Rainbow Celebration Cake
Cake Materials:
  • White cake (2 boxes)
  • 9 in. cake pan
  • Red, orange, yellow, green, blue and purple GEL food coloring.
Cake Directions:
  1. Preheat the oven to 350F degrees. Spray 9” cake pans. Make the 2 cakes according to the directions.
  2. Divide the batter into 6 bowls (about 1 1/2 cups each.
  3. Then whisk 2 drops of the appropriate food color into each bowl. Pour into the pans and bake for 12 minutes each.
  4. When you remove them from the oven, let them rest on the cooling rack, in the pan, for ten minutes.

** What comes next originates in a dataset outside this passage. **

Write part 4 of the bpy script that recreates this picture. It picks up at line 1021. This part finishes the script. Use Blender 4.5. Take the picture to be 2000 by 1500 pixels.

Then flip, cover, and stash them in the fridge to cool quickly.
Frosting Materials:
  • 2 Cups shortening
  • 2 teaspoons vanilla
  • ½ cup water
  • 2 lbs. Powdered sugar
Frosting Directions:
  1. In large bowl, cream shortening with electric mixer. Add vanilla. Gradually add sugar, one cup at a time, beating well on medium speed. Scrape sides and bottom of bowl often. When all sugar has been mixed in, icing will appear dry. Add water and beat at medium speed until light and fluffy. Keep bowl covered with a damp cloth until ready to use.
  2. This icing can be stored 2 weeks. rewhip before using.
I added sugar sprinkles in the shape of a rainbow to it too.

1 comment:

Mary C said...

This was an awesome post! Thank you for all the great ideas!